Senior Judge JOHNSON and Judge GRAVELLE concur.

. Mr. Wheeler advised the judge that his records indicated that he had made twenty-six court appearances between 26 February and 5 April that included numerous criminal cases and several divorce and traffic cases.

. Judge Hewitt noted that after the 5 April session, he had been “inundated with [telephone] calls from the Regional Defense Counsel and others.” He granted a continuance until 19 April. His apparent reason was "the fact that [the appellant] had dismissed Mr. Wheeler from his case, that left CPT Walters to be his sole counsel. And CPT Walters, anticipating his release at that particular session, was not prepared to proceed.”

. The military acronym "PCS" stands for “Permanent Change of Station” and refers to a permanent reassignment from one duty station to another.

. The record indicates that Mr. Alexander was present in the courtroom during the last third of the uvoir dire. He examined only one of the court members, contested the trial counsel’s peremptory challenge of one of the members, and asserted challenges on behalf of his client.

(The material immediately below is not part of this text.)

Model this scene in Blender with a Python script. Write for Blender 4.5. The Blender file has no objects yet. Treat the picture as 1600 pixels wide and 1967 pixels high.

. The military judge did not expressly rule on the civilian defense counsel’s reassertion of appellant’s request to be represented by Captain Walker. However, as the judge decided to proceed with the trial in that counsel’s absence, it is obvious that this request was also denied.

. The appellant also alleged that he was denied the effective assistance of the military co-counsel, Captain Walters, whose heavy caseload and distant stationing at Fort Hood arguably war*701ranted granting him more time to perform assistant defense counsel duties at Fort Sam Houston. Additionally, appellant alleged that he was denied the services of Doctor Croft as a defense expert assistant. In view of the other bases for holding that the military judge abused his discretion in denying the defense request for a continuance, we decline to resolve these legal questions.

. Even an untimely request for witnesses may not justify denial of a continuance. Where the testimony is relevant and important, would not be cumulative, and where the delay would be minimal, denial of a continuance may constitute an abuse of discretion. United States v. Ford, 29 M.J. 597 (A.C.M.R.1989).

. The right to counsel of one’s choice, while substantial, is not absolute and may be required to yield to the government’s interest in the expeditious administration of justice. Thomas, 22 M.J. at 59; United States v. Bowie, 21 M.J. 453 (C.M.A.1986), cert. denied, 479 U.S. 820, 107 S.Ct. 83, 93 L.Ed.2d 37 (1986); see also Perry, 14 M.J. at 858-59.

. On that date, Captain Walker submitted a memorandum to the convening authority requesting a delay of the Article 32 investigation until 5 January 1990 because he had leave scheduled. The appellant’s affidavit to this court dated 13 May 1991, also attests to the fact that he initially met with Captain Walker prior to the Christmas holiday.

. Although appellant testified that he would not have discharged Captain Walker if he had known his reassignment to Fort Leavenworth was only "temporary,” we doubt the sincerity of his explanation. In any event, Captain Walker did state that his temporary school assignment was to be followed by a permanent reassignment from Fort Sam Houston. Hence, his reassignment to Fort Leavenworth was, for all practical purposes, "permanent.”

. We did not request briefs from appellate counsel as to whether the judge, by conducting the providence inquiry in the absence of Mr. Alexander, the replacement civilian defense counsel, denied the appellant his right to counsel of his own selection. As we held previously, this resulted from the judge’s failure to grant Mr. Alexander a continuance. Therefore, this too constitutes a denial of appellant’s right to counsel.

. In United States v. Jerasi, 20 M.J. 719, 722 (N.M.C.M.R.1985), aff'd 23 M.J. 162 (C.M.A.1986), the Navy-Marine Court of Military Review further subdivided these categories. We find it unnecessary for our purposes to take the concept of prejudice that far.